All of the lines below are to be printed again exactly; images are excluded from the output.

◆ ◆ ◆ ◆ ◆ ◆ ◆

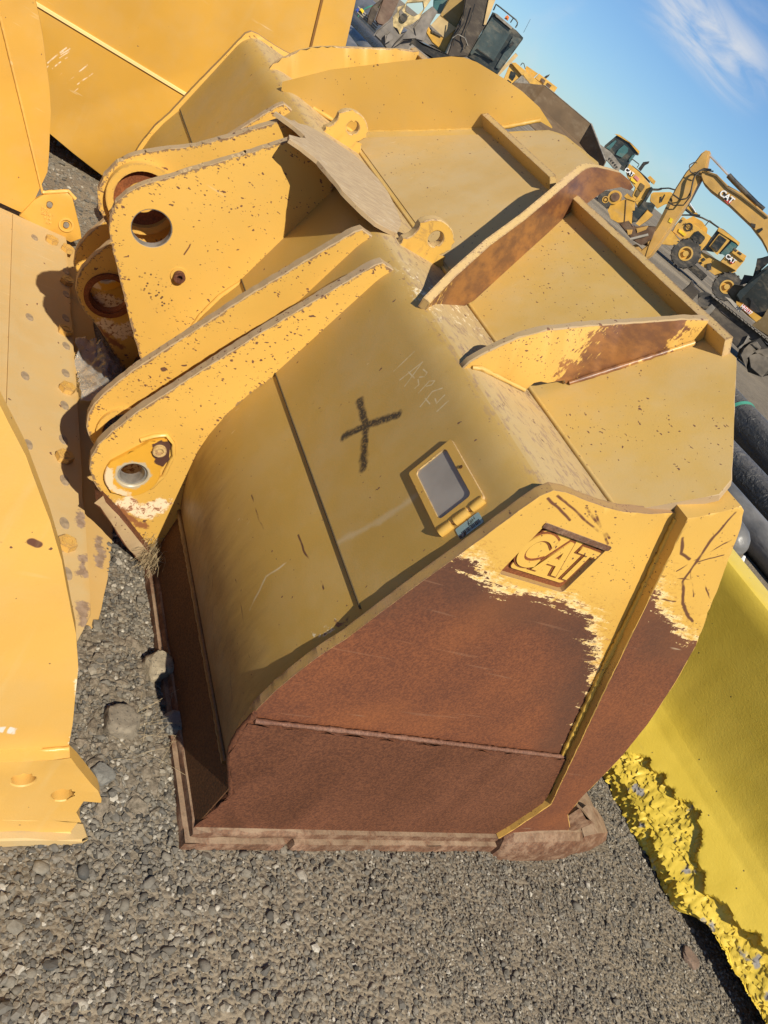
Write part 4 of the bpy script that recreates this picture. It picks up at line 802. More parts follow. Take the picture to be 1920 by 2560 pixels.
# ------------------------------------------------------------------ third bucket standing across the far end
b3 = tag(empty('loader_bucket'), 'large clean yellow bucket standing behind the others with one pale weld line', 'bucket')
def b3_marks(n, c):
    x = n.xyz(); v = n.comb(x[0], x[2], 0.0)
    w = n.vm('ADD', v, n.vm('SCALE', n.vm('SUBTRACT', n.noise(5, 2, col=True), (.5, .5, .5)), .03))
    L = []
    rr = random.Random(4)
    for i in range(13):
        a, b = -.36+rr.uniform(-.10, .12), .45+rr.uniform(-.10, .10); l = rr.choice((.01, .015, .05, .09)); L.append(((a, b), (a+l*.5, b+l)))
    c = n.mix(n.ss(n.noise(1, 5, n.map((9, 9, 1.1)), rough=.65), .50, .80, 0, .35), c, (.52, .34, .12))
    return n.mix(n.math('MULTIPLY', n.ss(n.mind(w, L), .0045, .001), n.ss(n.noise(40, 3), .35, .55)), c, (.80, .62, .42))
M_b3 = paint('third_bucket_paint', base=(.57, .305, .040), chips=.015, cscale=25, dust=.14, rough=.36, marks=b3_marks)
S3 = [(-.157, .100), (-.02, .068), (.041, .056), (.25, .03), (.5, .02), (1.02, .03), (1.10, .30), (1.03, .85), (.904, 1.358), (.811, 1.611), (.70, 1.92), (.55, 2.15), (-.9, 2.25), (-1.5, 1.7), (-1.55, 1.05), (-1.25, .62), (-.85, .34), (-.5, .19)]
plate('side_plate', [densify(S3, .08, .0005)], 4.05, 4.085, [M_b3, M_b3], b3, bevel=.004)
S3i = [(-.15, .13), (.04, .09), (.25, .06), (1.0, .06), (.62, 1.5), (.45, 2.05), (-.85, 2.15), (-1.42, 1.65), (-1.46, 1.05), (-1.2, .66), (-.82, .38), (-.48, .23)]
plate('shell', [densify(S3i, .12)], 4.086, 6.9, [M_b3], b3, bevel=0); plate('side_plate', [densify(S3, .08, .0005)], 6.9, 6.935, [M_b3, M_b3], b3, bevel=.004)
bm = bmesh.new(); box(bm, (-.25, 4.046, .700), (2.6, .010, .020), bevel=.003); finish('weld_line', bm, paint('pale_weld', base=(.80, .58, .24), chips=0, dust=.05), b3)  # light on the upward ledge is put into the pale colour
bm = bmesh.new(); tube(bm, [(.52, 4.047, 1.93), (.648, 4.047, 1.507), (.724, 4.047, 1.261), (.90, 4.047, .70), (1.05, 4.047, .2)], .008, 6); finish('cutter_joint', bm, plain('brown_joint', (.22, .10, .02), .7), b3)

# ------------------------------------------------------------------ yellow painted concrete barrier with a broken foot
yb0, yb1 = -2.3, 3.6
prof = [(1.925, 0), (1.925, .07), (1.955, .11), (2.02, .20), (2.075, .275), (2.105, .33), (2.122, .39), (2.14, .52), (2.155, .70), (2.166, .875), (2.180, .898), (2.20, .902), (2.36, .902), (2.382, .895), (2.392, .87), (2.44, .33), (2.62, .07), (2.62, 0)]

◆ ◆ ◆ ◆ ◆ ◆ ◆

RESULT OF THIS EXERCISE:
Write part 4 of the bpy script that recreates this picture. It picks up at line 802. More parts follow. Take the picture to be 1920 by 2560 pixels.
# ------------------------------------------------------------------ third bucket standing across the far end
b3 = tag(empty('loader_bucket'), 'large clean yellow bucket standing behind the others with one pale weld line', 'bucket')
def b3_marks(n, c):
    x = n.xyz(); v = n.comb(x[0], x[2], 0.0)
    w = n.vm('ADD', v, n.vm('SCALE', n.vm('SUBTRACT', n.noise(5, 2, col=True), (.5, .5, .5)), .03))
    L = []
    rr = random.Random(4)
    for i in range(13):
        a, b = -.36+rr.uniform(-.10, .12), .45+rr.uniform(-.10, .10); l = rr.choice((.01, .015, .05, .09)); L.append(((a, b), (a+l*.5, b+l)))
    c = n.mix(n.ss(n.noise(1, 5, n.map((9, 9, 1.1)), rough=.65), .50, .80, 0, .35), c, (.52, .34, .12))
    return n.mix(n.math('MULTIPLY', n.ss(n.mind(w, L), .0045, .001), n.ss(n.noise(40, 3), .35, .55)), c, (.80, .62, .42))
M_b3 = paint('third_bucket_paint', base=(.57, .305, .040), chips=.015, cscale=25, dust=.14, rough=.36, marks=b3_marks)
S3 = [(-.157, .100), (-.02, .068), (.041, .056), (.25, .03), (.5, .02), (1.02, .03), (1.10, .30), (1.03, .85), (.904, 1.358), (.811, 1.611), (.70, 1.92), (.55, 2.15), (-.9, 2.25), (-1.5, 1.7), (-1.55, 1.05), (-1.25, .62), (-.85, .34), (-.5, .19)]
plate('side_plate', [densify(S3, .08, .0005)], 4.05, 4.085, [M_b3, M_b3], b3, bevel=.004)
S3i = [(-.15, .13), (.04, .09), (.25, .06), (1.0, .06), (.62, 1.5), (.45, 2.05), (-.85, 2.15), (-1.42, 1.65), (-1.46, 1.05), (-1.2, .66), (-.82, .38), (-.48, .23)]
plate('shell', [densify(S3i, .12)], 4.086, 6.9, [M_b3], b3, bevel=0); plate('side_plate', [densify(S3, .08, .0005)], 6.9, 6.935, [M_b3, M_b3], b3, bevel=.004)
bm = bmesh.new(); box(bm, (-.25, 4.046, .700), (2.6, .010, .020), bevel=.003); finish('weld_line', bm, paint('pale_weld', base=(.80, .58, .24), chips=0, dust=.05), b3)  # light on the upward ledge is put into the pale colour
bm = bmesh.new(); tube(bm, [(.52, 4.047, 1.93), (.648, 4.047, 1.507), (.724, 4.047, 1.261), (.90, 4.047, .70), (1.05, 4.047, .2)], .008, 6); finish('cutter_joint', bm, plain('brown_joint', (.22, .10, .02), .7), b3)

# ------------------------------------------------------------------ yellow painted concrete barrier with a broken foot
yb0, yb1 = -2.3, 3.6
prof = [(1.925, 0), (1.925, .07), (1.955, .11), (2.02, .20), (2.075, .275), (2.105, .33), (2.122, .39), (2.14, .52), (2.155, .70), (2.166, .875), (2.180, .898), (2.20, .902), (2.36, .902), (2.382, .895), (2.392, .87), (2.44, .33), (2.62, .07), (2.62, 0)]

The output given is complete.